In der 5. Sitzung der Umsetzungsbeauftragten im BMWA wurde seitens der Vertreter der Ktn. Landesregierung den anwesenden Kollegen aus den übrigen Ämtern der LReg sowie dem Österreichischen Städtebund und den übrigen Interessenvertretungen das „Kärntner Modell“ des kommunalen Screenings vorgestellt (GEMRIS). Im GEMRIS sind 1.300 kommunale Verordnungen erfasst, diese können einer elektronische „Vorprüfung“ – auch im Hinblick auf die Auswirkungen der Dienstleistungsrichtlinie – unterzogen werden.
In das GEMRIS werden die Hinweise zu verbotenen Anforderungen, den Berichtspflichten sowie ein „Stichwortraster“ mit „Signalwörtern“ (z. B.: Staatsbürgerschaft, Wohnsitz, wohnhaft, GesmbH, Genehmigung Bewilligung, befristet, Befristung bis zum, etc. …) eingegeben.
Über die kommunalen Verordnungen wird sodann dieses Raster an Kennworten angelegt und wenn sich eine laut Dienstleis¬tungsrichtlinie verbotene Verordnung finden sollte, wird die Kommune zur Abänderung aufgefordert.
Dem Kärntner Muster-Leitfaden folgend, sind folgende kommunale Verordnungen besonders zu überprüfen: Friedhofsordnungen/Friedhofsgebührenordnungen (könnten ein Anlassfall sein – Problem „Einheimischentarife“); ebenso Aufbahrungshallen-Ordnungen, Kindergartenordnungen (problematisch, Einheimischentarife), Marktordnungen (problematisch, wenn nicht alle zu gleichen Bestimmungen zugelassen werden), Ortsbildschutzverordnungen (problematisch, wenn gewisse Plakatierunternehmen bevorzugt werden), Reinhalteverordnungen (könnten auch Bevorzugungen enthalten), Veranstaltungsverordnungen, Verbrennungsverordnungen, …

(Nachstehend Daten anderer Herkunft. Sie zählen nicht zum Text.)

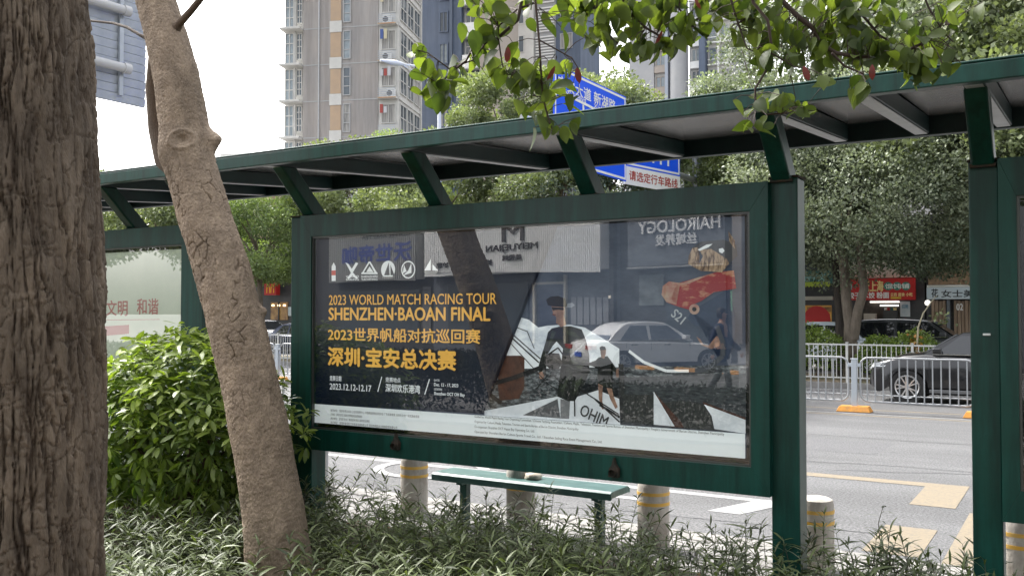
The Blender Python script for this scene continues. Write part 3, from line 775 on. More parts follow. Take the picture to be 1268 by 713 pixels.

Seitens der Verantwortlichen im BMWA wurde auf Ansuchen des Österreichischen Städtebundes aufgrund der bekannt gegebenen Belastungen der Gemeinden (Durchführung der Nationalratswahl 2008, Budgeterstellung etc. …) eine Verlängerung der Frist für das Screening-Verfahren der kommunalen Rechtsvorschriften – höchstwahrscheinlich bis März 2009 – bekannt gegeben. Eine genauere Terminfestlegung wird noch erfolgen, ebenso, bei welcher Behörde die erforderliche Berichtlegung der Städte stattfinden soll.